I just recently discovered Atlas Obscura and have been reading the articles like crazy. My Google news feed originally clued me in when the algorithm suggested an article entitled “What the Heck Is Crab Rangoon Anyway?” and from there I was sucked down the rabbit hole. The article on Crab Rangoon is excellent and traces the origin of Crab Rangoon back to Trader Vic’s, and the post-war Tiki craze. Crab Rangoon is a deep fried wonton wrapper stuffed with cream cheese and crab meat and served with a syrupy, neon colored sweet-and-sour dipping sauce. The dish appears to have been invented from whole cloth by the owner of Trader Vic’s as a imagined Polynesian appetizer. My favorite Crab Rangoon are from The Real Le Anh Chinese Food cart on the campus of the University of Pennsylvania
The article also places Crab Rangoon within American-Chinese cuisine.

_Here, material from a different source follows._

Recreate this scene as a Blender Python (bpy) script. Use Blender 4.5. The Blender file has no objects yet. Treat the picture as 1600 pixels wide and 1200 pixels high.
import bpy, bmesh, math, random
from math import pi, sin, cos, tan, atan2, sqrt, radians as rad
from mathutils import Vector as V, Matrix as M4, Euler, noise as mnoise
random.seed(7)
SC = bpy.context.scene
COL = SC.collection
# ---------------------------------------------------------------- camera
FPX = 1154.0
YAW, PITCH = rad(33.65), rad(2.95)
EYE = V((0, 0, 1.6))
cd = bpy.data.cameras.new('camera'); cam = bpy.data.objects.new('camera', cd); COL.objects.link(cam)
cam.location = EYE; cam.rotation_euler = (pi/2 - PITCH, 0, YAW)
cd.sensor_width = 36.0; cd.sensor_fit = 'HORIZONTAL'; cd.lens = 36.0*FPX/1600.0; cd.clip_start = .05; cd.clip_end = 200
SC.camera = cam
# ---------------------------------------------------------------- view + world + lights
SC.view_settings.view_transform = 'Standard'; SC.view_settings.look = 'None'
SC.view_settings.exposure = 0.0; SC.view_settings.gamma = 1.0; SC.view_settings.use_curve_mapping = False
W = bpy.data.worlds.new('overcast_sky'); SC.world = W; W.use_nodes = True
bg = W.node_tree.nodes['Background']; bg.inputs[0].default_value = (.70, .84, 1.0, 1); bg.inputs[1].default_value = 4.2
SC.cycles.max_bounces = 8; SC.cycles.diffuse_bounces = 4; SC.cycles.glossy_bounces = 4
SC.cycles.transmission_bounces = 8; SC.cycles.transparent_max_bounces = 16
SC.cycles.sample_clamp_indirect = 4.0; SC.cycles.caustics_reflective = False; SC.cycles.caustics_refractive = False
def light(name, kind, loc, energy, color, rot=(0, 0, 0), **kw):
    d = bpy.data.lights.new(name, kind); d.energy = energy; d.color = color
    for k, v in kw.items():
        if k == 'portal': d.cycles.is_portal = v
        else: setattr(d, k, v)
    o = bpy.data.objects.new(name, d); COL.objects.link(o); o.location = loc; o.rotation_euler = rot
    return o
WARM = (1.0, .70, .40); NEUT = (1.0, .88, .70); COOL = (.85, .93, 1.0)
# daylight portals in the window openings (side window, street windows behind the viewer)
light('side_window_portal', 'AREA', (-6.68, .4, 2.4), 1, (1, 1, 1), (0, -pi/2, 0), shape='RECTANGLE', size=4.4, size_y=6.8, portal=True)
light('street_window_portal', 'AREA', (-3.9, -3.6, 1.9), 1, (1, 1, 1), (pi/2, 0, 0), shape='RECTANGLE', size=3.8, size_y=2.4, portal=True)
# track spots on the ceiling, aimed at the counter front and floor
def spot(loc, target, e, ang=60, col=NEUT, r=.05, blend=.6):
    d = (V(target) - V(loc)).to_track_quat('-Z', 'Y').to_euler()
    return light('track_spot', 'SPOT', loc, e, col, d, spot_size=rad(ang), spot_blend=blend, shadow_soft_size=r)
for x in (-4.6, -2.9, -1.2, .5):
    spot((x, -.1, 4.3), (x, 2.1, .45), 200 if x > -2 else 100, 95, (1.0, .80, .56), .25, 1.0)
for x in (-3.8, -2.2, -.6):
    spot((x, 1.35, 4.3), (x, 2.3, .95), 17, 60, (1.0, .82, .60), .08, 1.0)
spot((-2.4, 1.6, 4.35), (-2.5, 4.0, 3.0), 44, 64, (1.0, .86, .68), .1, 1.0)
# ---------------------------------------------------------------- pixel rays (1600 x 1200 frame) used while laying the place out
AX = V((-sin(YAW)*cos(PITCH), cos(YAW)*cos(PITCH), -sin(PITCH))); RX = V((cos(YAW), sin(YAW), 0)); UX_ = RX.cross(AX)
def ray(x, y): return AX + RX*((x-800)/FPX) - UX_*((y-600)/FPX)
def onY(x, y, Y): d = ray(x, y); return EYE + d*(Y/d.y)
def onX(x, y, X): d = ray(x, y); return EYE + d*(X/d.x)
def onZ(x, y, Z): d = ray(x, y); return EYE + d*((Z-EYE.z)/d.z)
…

The article describes American-Chinese cuisine as resulting from the exclusionary immigration laws that sought to keep Chinese immigrants out of the U.S. but that had a loop-hole that allowed for “merchant visas”. In 1915 a court ruled that restaurant owners qualified for merchant visas providing a route for Chinese immigration to the U.S. American-Chinese cuisine took on its familiar form, in part, because many ingredients that were expensive in China were cheap in America, and vice versa. Oil for deep frying, sugar and chicken were cheap while ingredients like Szechuan peppercorns were hard to source.
Atlas Obscura also has a really good article on Kimchi and the practice of families putting aside a weekend or two in November or December to make industrial quantities of kimchi.